- [WORK INSTRUCTIONS]: Set down each line of the material that follows, exactly, with no pictures.

******************************

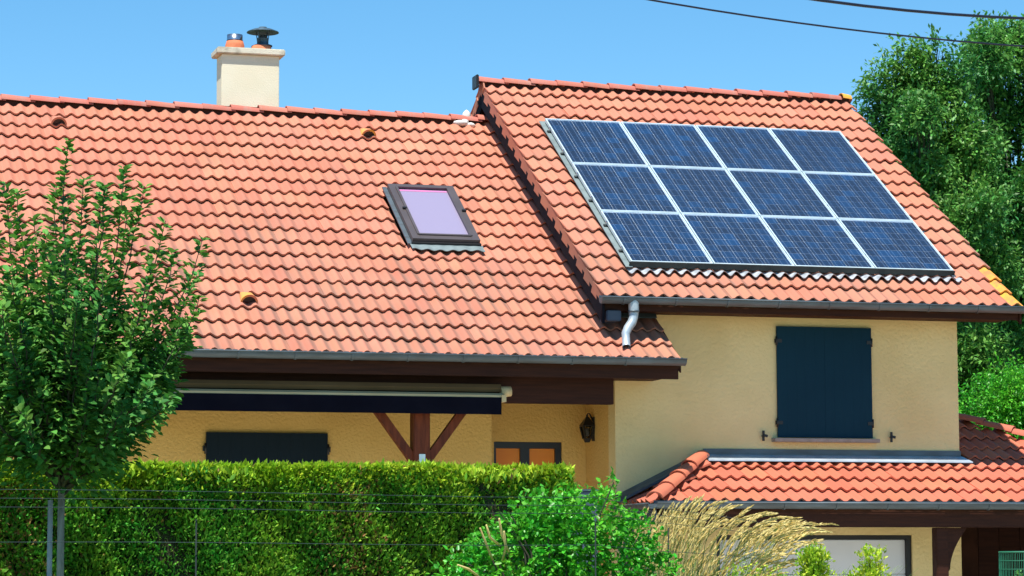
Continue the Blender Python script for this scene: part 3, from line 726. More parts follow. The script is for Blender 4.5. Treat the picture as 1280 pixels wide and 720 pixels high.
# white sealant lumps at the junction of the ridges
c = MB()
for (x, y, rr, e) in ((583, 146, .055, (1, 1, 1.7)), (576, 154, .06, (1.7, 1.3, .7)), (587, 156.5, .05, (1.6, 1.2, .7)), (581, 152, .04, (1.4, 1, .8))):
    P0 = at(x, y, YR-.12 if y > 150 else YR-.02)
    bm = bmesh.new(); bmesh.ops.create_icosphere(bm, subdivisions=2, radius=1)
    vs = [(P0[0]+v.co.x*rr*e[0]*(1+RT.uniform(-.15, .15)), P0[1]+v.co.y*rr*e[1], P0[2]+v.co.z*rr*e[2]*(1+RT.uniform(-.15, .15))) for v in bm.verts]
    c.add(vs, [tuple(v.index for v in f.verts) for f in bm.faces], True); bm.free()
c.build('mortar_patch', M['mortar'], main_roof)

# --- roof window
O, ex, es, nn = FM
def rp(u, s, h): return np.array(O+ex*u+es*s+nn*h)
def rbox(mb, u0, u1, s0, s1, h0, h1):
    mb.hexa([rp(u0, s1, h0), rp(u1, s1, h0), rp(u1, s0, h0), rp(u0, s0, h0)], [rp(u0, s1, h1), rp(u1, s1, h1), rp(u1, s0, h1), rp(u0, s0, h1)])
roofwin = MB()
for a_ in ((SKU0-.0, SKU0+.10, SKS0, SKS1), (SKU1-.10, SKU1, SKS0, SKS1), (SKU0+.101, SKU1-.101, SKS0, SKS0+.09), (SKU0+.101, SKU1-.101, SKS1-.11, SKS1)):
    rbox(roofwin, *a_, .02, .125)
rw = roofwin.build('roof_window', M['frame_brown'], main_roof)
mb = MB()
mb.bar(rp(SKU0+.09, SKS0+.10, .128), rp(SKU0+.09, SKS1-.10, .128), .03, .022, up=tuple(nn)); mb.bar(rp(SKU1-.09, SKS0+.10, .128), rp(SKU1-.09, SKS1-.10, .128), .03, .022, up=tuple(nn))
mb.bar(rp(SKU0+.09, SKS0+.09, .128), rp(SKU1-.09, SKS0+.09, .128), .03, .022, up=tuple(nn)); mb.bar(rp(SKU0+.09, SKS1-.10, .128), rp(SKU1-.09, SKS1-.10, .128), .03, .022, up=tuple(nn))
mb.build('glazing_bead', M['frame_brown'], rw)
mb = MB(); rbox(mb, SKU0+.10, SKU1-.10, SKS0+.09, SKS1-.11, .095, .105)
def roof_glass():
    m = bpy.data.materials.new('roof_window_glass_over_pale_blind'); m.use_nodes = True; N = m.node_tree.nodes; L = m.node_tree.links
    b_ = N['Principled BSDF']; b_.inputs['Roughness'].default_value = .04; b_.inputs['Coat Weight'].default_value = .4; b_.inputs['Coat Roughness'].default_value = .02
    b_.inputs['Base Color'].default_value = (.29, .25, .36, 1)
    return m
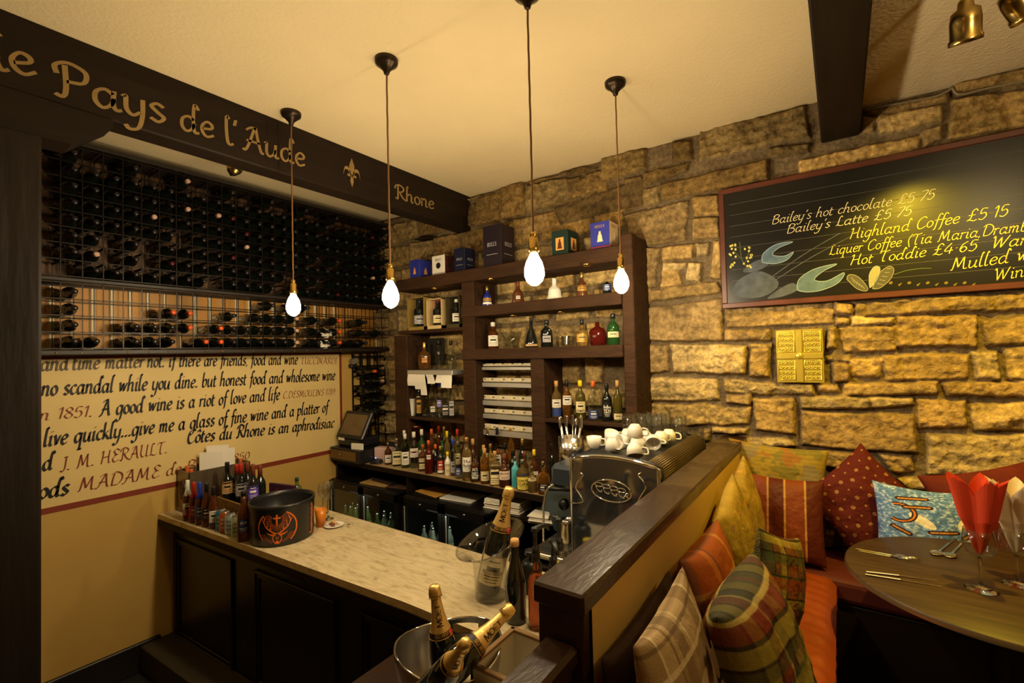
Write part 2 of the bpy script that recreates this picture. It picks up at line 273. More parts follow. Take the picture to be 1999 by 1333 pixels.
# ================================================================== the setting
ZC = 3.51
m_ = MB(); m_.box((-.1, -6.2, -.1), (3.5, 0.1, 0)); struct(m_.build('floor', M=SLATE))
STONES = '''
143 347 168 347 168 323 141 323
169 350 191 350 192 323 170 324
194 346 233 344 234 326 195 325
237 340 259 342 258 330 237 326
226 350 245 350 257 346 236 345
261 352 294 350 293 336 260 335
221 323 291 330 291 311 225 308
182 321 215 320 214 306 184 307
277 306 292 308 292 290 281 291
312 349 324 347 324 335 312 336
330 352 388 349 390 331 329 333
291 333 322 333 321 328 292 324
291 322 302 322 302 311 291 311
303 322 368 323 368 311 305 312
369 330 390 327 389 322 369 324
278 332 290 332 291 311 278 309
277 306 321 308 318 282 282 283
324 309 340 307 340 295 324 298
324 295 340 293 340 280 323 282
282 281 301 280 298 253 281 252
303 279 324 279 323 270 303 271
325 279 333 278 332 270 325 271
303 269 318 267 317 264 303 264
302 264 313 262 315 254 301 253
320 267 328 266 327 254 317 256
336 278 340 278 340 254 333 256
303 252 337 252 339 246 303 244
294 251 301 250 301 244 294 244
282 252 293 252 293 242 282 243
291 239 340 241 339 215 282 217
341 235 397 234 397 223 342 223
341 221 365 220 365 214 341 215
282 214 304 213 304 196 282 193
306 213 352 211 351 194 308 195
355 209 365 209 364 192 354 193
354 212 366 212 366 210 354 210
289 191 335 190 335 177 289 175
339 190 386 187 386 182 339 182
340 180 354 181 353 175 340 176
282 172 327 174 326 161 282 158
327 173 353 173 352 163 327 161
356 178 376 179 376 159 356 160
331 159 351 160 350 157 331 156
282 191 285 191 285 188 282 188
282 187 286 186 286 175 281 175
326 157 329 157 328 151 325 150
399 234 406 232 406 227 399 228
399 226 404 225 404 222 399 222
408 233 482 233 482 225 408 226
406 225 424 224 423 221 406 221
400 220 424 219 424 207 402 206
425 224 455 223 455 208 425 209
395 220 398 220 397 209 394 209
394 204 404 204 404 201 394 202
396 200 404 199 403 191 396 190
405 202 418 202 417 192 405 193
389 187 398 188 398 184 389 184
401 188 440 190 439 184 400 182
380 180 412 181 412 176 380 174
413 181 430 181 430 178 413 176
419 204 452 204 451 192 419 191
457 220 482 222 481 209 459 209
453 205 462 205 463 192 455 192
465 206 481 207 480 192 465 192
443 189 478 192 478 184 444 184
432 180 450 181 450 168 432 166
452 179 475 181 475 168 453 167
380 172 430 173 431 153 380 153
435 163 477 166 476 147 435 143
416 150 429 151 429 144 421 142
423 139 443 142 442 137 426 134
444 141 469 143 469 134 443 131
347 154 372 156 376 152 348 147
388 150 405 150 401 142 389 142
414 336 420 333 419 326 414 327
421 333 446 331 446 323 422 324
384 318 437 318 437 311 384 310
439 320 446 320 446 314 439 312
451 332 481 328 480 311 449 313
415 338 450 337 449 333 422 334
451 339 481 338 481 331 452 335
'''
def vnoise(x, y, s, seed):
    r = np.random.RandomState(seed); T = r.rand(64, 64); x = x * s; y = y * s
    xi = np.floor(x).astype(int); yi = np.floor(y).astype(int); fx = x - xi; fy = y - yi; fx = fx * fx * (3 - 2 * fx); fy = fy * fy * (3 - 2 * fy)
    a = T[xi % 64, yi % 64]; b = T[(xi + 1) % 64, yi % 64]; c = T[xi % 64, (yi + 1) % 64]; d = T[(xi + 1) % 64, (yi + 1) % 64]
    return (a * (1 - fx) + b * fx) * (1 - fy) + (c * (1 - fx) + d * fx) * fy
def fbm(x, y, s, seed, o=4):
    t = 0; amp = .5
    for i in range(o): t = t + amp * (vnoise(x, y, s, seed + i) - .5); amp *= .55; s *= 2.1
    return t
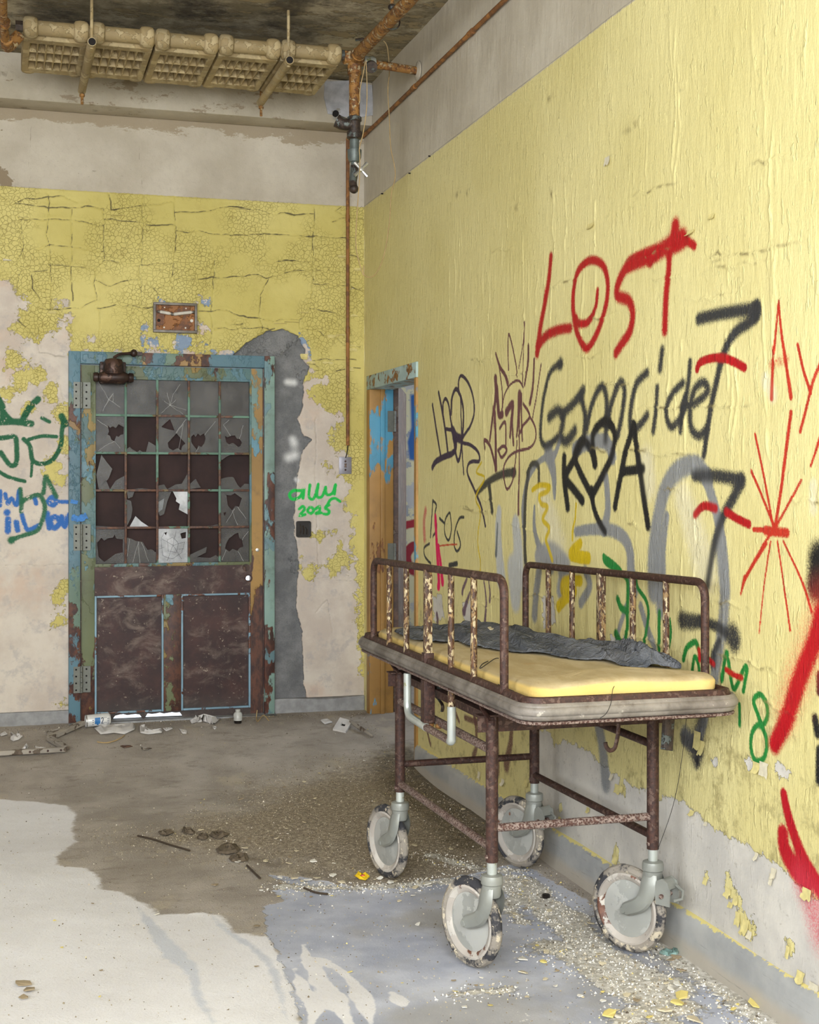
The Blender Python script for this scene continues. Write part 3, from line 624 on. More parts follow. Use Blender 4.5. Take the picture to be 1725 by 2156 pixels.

******************************

- [RESPONSE]:
Continue the Blender Python script for this scene: part 3, from line 726. More parts follow. The script is for Blender 4.5. Treat the picture as 1280 pixels wide and 720 pixels high.
# white sealant lumps at the junction of the ridges
c = MB()
for (x, y, rr, e) in ((583, 146, .055, (1, 1, 1.7)), (576, 154, .06, (1.7, 1.3, .7)), (587, 156.5, .05, (1.6, 1.2, .7)), (581, 152, .04, (1.4, 1, .8))):
    P0 = at(x, y, YR-.12 if y > 150 else YR-.02)
    bm = bmesh.new(); bmesh.ops.create_icosphere(bm, subdivisions=2, radius=1)
    vs = [(P0[0]+v.co.x*rr*e[0]*(1+RT.uniform(-.15, .15)), P0[1]+v.co.y*rr*e[1], P0[2]+v.co.z*rr*e[2]*(1+RT.uniform(-.15, .15))) for v in bm.verts]
    c.add(vs, [tuple(v.index for v in f.verts) for f in bm.faces], True); bm.free()
c.build('mortar_patch', M['mortar'], main_roof)

# --- roof window
O, ex, es, nn = FM
def rp(u, s, h): return np.array(O+ex*u+es*s+nn*h)
def rbox(mb, u0, u1, s0, s1, h0, h1):
    mb.hexa([rp(u0, s1, h0), rp(u1, s1, h0), rp(u1, s0, h0), rp(u0, s0, h0)], [rp(u0, s1, h1), rp(u1, s1, h1), rp(u1, s0, h1), rp(u0, s0, h1)])
roofwin = MB()
for a_ in ((SKU0-.0, SKU0+.10, SKS0, SKS1), (SKU1-.10, SKU1, SKS0, SKS1), (SKU0+.101, SKU1-.101, SKS0, SKS0+.09), (SKU0+.101, SKU1-.101, SKS1-.11, SKS1)):
    rbox(roofwin, *a_, .02, .125)
rw = roofwin.build('roof_window', M['frame_brown'], main_roof)
mb = MB()
mb.bar(rp(SKU0+.09, SKS0+.10, .128), rp(SKU0+.09, SKS1-.10, .128), .03, .022, up=tuple(nn)); mb.bar(rp(SKU1-.09, SKS0+.10, .128), rp(SKU1-.09, SKS1-.10, .128), .03, .022, up=tuple(nn))
mb.bar(rp(SKU0+.09, SKS0+.09, .128), rp(SKU1-.09, SKS0+.09, .128), .03, .022, up=tuple(nn)); mb.bar(rp(SKU0+.09, SKS1-.10, .128), rp(SKU1-.09, SKS1-.10, .128), .03, .022, up=tuple(nn))
mb.build('glazing_bead', M['frame_brown'], rw)
mb = MB(); rbox(mb, SKU0+.10, SKU1-.10, SKS0+.09, SKS1-.11, .095, .105)
def roof_glass():
    m = bpy.data.materials.new('roof_window_glass_over_pale_blind'); m.use_nodes = True; N = m.node_tree.nodes; L = m.node_tree.links
    b_ = N['Principled BSDF']; b_.inputs['Roughness'].default_value = .04; b_.inputs['Coat Weight'].default_value = .4; b_.inputs['Coat Roughness'].default_value = .02
    b_.inputs['Base Color'].default_value = (.29, .25, .36, 1)
    return m
Write part 2 of the bpy script that recreates this picture. It picks up at line 273. More parts follow. Take the picture to be 1999 by 1333 pixels.
# ================================================================== the setting
ZC = 3.51
m_ = MB(); m_.box((-.1, -6.2, -.1), (3.5, 0.1, 0)); struct(m_.build('floor', M=SLATE))
STONES = '''
143 347 168 347 168 323 141 323
169 350 191 350 192 323 170 324
194 346 233 344 234 326 195 325
237 340 259 342 258 330 237 326
226 350 245 350 257 346 236 345
261 352 294 350 293 336 260 335
221 323 291 330 291 311 225 308
182 321 215 320 214 306 184 307
277 306 292 308 292 290 281 291
312 349 324 347 324 335 312 336
330 352 388 349 390 331 329 333
291 333 322 333 321 328 292 324
291 322 302 322 302 311 291 311
303 322 368 323 368 311 305 312
369 330 390 327 389 322 369 324
278 332 290 332 291 311 278 309
277 306 321 308 318 282 282 283
324 309 340 307 340 295 324 298
324 295 340 293 340 280 323 282
282 281 301 280 298 253 281 252
303 279 324 279 323 270 303 271
325 279 333 278 332 270 325 271
303 269 318 267 317 264 303 264
302 264 313 262 315 254 301 253
320 267 328 266 327 254 317 256
336 278 340 278 340 254 333 256
303 252 337 252 339 246 303 244
294 251 301 250 301 244 294 244
282 252 293 252 293 242 282 243
291 239 340 241 339 215 282 217
341 235 397 234 397 223 342 223
341 221 365 220 365 214 341 215
282 214 304 213 304 196 282 193
306 213 352 211 351 194 308 195
355 209 365 209 364 192 354 193
354 212 366 212 366 210 354 210
289 191 335 190 335 177 289 175
339 190 386 187 386 182 339 182
340 180 354 181 353 175 340 176
282 172 327 174 326 161 282 158
327 173 353 173 352 163 327 161
356 178 376 179 376 159 356 160
331 159 351 160 350 157 331 156
282 191 285 191 285 188 282 188
282 187 286 186 286 175 281 175
326 157 329 157 328 151 325 150
399 234 406 232 406 227 399 228
399 226 404 225 404 222 399 222
408 233 482 233 482 225 408 226
406 225 424 224 423 221 406 221
400 220 424 219 424 207 402 206
425 224 455 223 455 208 425 209
395 220 398 220 397 209 394 209
394 204 404 204 404 201 394 202
396 200 404 199 403 191 396 190
405 202 418 202 417 192 405 193
389 187 398 188 398 184 389 184
401 188 440 190 439 184 400 182
380 180 412 181 412 176 380 174
413 181 430 181 430 178 413 176
419 204 452 204 451 192 419 191
457 220 482 222 481 209 459 209
453 205 462 205 463 192 455 192
465 206 481 207 480 192 465 192
443 189 478 192 478 184 444 184
432 180 450 181 450 168 432 166
452 179 475 181 475 168 453 167
380 172 430 173 431 153 380 153
435 163 477 166 476 147 435 143
416 150 429 151 429 144 421 142
423 139 443 142 442 137 426 134
444 141 469 143 469 134 443 131
347 154 372 156 376 152 348 147
388 150 405 150 401 142 389 142
414 336 420 333 419 326 414 327
421 333 446 331 446 323 422 324
384 318 437 318 437 311 384 310
439 320 446 320 446 314 439 312
451 332 481 328 480 311 449 313
415 338 450 337 449 333 422 334
451 339 481 338 481 331 452 335
'''
def vnoise(x, y, s, seed):
    r = np.random.RandomState(seed); T = r.rand(64, 64); x = x * s; y = y * s
    xi = np.floor(x).astype(int); yi = np.floor(y).astype(int); fx = x - xi; fy = y - yi; fx = fx * fx * (3 - 2 * fx); fy = fy * fy * (3 - 2 * fy)
    a = T[xi % 64, yi % 64]; b = T[(xi + 1) % 64, yi % 64]; c = T[xi % 64, (yi + 1) % 64]; d = T[(xi + 1) % 64, (yi + 1) % 64]
    return (a * (1 - fx) + b * fx) * (1 - fy) + (c * (1 - fx) + d * fx) * fy
def fbm(x, y, s, seed, o=4):
    t = 0; amp = .5
    for i in range(o): t = t + amp * (vnoise(x, y, s, seed + i) - .5); amp *= .55; s *= 2.1
    return t
The Blender Python script for this scene continues. Write part 3, from line 624 on. More parts follow. Use Blender 4.5. Take the picture to be 1725 by 2156 pixels.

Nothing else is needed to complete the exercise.